Your instructions
Reproduce the data in its entirety, exactly as supplied.

Given material

════

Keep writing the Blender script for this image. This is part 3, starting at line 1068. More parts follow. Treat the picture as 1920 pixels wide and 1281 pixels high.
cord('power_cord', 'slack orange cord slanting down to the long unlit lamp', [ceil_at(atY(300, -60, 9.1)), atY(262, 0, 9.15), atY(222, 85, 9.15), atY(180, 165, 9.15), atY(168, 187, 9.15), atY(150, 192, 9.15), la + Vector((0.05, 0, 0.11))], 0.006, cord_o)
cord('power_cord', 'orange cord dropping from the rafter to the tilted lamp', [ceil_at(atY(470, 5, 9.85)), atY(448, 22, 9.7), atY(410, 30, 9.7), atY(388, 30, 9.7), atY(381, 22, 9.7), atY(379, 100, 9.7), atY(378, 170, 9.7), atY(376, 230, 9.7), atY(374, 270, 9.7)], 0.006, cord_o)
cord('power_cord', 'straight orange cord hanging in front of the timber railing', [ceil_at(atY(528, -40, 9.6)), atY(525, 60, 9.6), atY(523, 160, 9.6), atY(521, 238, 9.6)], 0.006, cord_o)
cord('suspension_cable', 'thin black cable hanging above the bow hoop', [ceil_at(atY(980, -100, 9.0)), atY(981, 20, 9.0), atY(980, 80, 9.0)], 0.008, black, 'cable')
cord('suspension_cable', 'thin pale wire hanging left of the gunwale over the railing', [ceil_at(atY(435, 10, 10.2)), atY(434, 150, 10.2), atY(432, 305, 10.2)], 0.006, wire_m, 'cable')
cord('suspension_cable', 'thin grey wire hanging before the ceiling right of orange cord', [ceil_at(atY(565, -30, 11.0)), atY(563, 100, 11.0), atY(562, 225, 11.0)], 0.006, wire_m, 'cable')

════

Task answer
Keep writing the Blender script for this image. This is part 3, starting at line 1068. More parts follow. Treat the picture as 1920 pixels wide and 1281 pixels high.
cord('power_cord', 'slack orange cord slanting down to the long unlit lamp', [ceil_at(atY(300, -60, 9.1)), atY(262, 0, 9.15), atY(222, 85, 9.15), atY(180, 165, 9.15), atY(168, 187, 9.15), atY(150, 192, 9.15), la + Vector((0.05, 0, 0.11))], 0.006, cord_o)
cord('power_cord', 'orange cord dropping from the rafter to the tilted lamp', [ceil_at(atY(470, 5, 9.85)), atY(448, 22, 9.7), atY(410, 30, 9.7), atY(388, 30, 9.7), atY(381, 22, 9.7), atY(379, 100, 9.7), atY(378, 170, 9.7), atY(376, 230, 9.7), atY(374, 270, 9.7)], 0.006, cord_o)
cord('power_cord', 'straight orange cord hanging in front of the timber railing', [ceil_at(atY(528, -40, 9.6)), atY(525, 60, 9.6), atY(523, 160, 9.6), atY(521, 238, 9.6)], 0.006, cord_o)
cord('suspension_cable', 'thin black cable hanging above the bow hoop', [ceil_at(atY(980, -100, 9.0)), atY(981, 20, 9.0), atY(980, 80, 9.0)], 0.008, black, 'cable')
cord('suspension_cable', 'thin pale wire hanging left of the gunwale over the railing', [ceil_at(atY(435, 10, 10.2)), atY(434, 150, 10.2), atY(432, 305, 10.2)], 0.006, wire_m, 'cable')
cord('suspension_cable', 'thin grey wire hanging before the ceiling right of orange cord', [ceil_at(atY(565, -30, 11.0)), atY(563, 100, 11.0), atY(562, 225, 11.0)], 0.006, wire_m, 'cable')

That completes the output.